Romantiker entführen ohnehin lieber in den Volksgarten in ein aphrodisierendes Bett aus Rosen, die bei schönem Wetter bis in den späten Herbst blühen. Umgeben von Rosenstöcken, kann man sich hier nicht nur vom Duft der Blumen verführen lassen. Wem es hierfür ein wenig an Inspiration fehlt, dem sei unbedingt das Fortuna Kino ans Herz gelegt. 1918 erbaut und 1977 zum Sexkino umfunktioniert, ist es eines der letzten komplett erhaltenen Vorstadtkinos Wiens, das seit 2013 wieder für Besucher geöffnet ist.
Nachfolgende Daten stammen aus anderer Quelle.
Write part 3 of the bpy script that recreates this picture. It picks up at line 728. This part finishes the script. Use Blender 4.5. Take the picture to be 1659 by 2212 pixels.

Täglich werden zwei qualitativ hochwertige Filme gezeigt, die jeden zweiten Tag wechseln, Mittwoch und Samstag werden Erotikfilme mit Handlung gespielt und an jedem vorletzten Samstag im Monat läuft ein „normaler“ Film.
Wer in Wien selbst nicht so viel Zeit hat, zieht sich vorab die amüsante Lektüre Josefine Mutzenbachers Erotische Literatur zu Gemüte. Eher eine Beichte als Pornographie vermittelt sie ein Sittenbild des Wien der kleinen Leute. Ihre lustvolle Freizügigkeit gilt bis heute als umstritten, ist am Ende aber einfach ein grundehrliches Plädoyer für die Natürlichkeit von Lust und Begierde. Ob sie und wenn nicht, wer der wirkliche Urheber dieses literarischen Klassikers war, darüber gibt es bis heute wilde Spekulationen. Entstanden sein soll es im Café Griensteidl am Michaelerplatz 2, im späten 19. Jahrhundert ein berühmtes Künstlerlokal. Das Essen hier ist nichts Besonderes, auf eine Tasse Kaffee sollte man sich das bunte Treiben hier aber nicht entgehen lassen. Für eine intimere Atmosphäre und ein Stück authentische Sachertorte ist das Kleine Café am Franziskanerplatz 3 eindeutig die bessere Wahl. Schließlich sind die süßen Sünden am Ende doch noch immer die größten Begierden in dieser zauberhaften Stadt.